These neighbors give their time to improve the lives of Lake Highlands’ youth. From after-school programs to mentoring and providing meals, the children of our neighborhood receive the compassion and service they need.
A convenience store robbery turned violent in 2005 when a worker was shot and killed. The owners shut down the store, and the building remained abandoned.
Every day, the pastor of Lake Highlands United Methodist Church drove past the yellow tape and thought about what God was trying to tell her; she was called to bring forth life from a place where tragedy struck.
The Rev. Jill Jackson-Sears prayed with members of her church that they would find a way to buy the building for a ministry that would give support to their neighborhood.
A church leader read the story of Jericho and how the people walked around the city seven times before the walls fell down. He told the congregation they needed to walk around the abandoned building, just as the people of Jericho, to ask God to drop down any obstacles that would keep them from getting the space and growing the ministry. They drove to the building and walked around, sang and prayed.
Now called the New Room Community Center, they started an after-school program. And through that, they found that most of their after-school kids were on free or reduced lunch. Seeing that food insecurity inspired them to start Feed Lake Highlands.
Feed Lake Highlands serves 200 households and over 700 people, once a month; about 50 families are on the waitlist.
“We wanted to feed the bodies physical food, but we also wanted to feed the minds of these after-school children,” executive director Jill Goad says. “Hunger is a community-wide problem and it requires a community-wide solution.”
A volunteer coined the term “God’s little grocery store,” for the New Room, where family members wear nametags, wait in the “conversation pit” and receive a “personal shopper” to help pick out groceries.

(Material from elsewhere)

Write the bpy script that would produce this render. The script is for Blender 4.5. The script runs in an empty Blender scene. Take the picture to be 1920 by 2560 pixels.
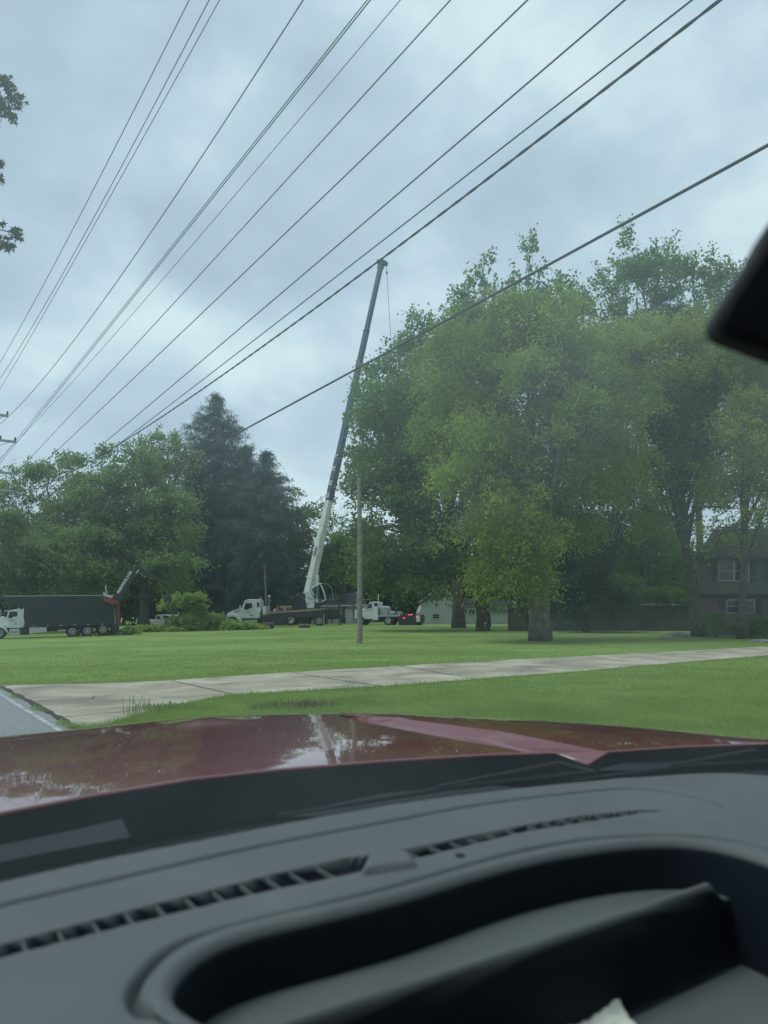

“We want to build relationships more than anything because it’s relationships that are going to change the world. It’s relationships that are going to change the community,” Goad says.
Each family member receives about 15 pounds of food, and the New Room also provides a nurse station providing blood-pressure checks and other resources for things like smoking cessation and dental checks.
Feed Lake Highlands found that a majority of mothers in their program lacked a high-school education. That led them to reshape the after-school program to emphasize entrepreneurism.
The kids participate in lessons such as a lemonade stand that raised $1,500. They’ve made cat toys for a pet orphanage, prayer blankets for a chemo center and place mats for a prison ministry. Feed Lake Highlands also sends the children to summer camp.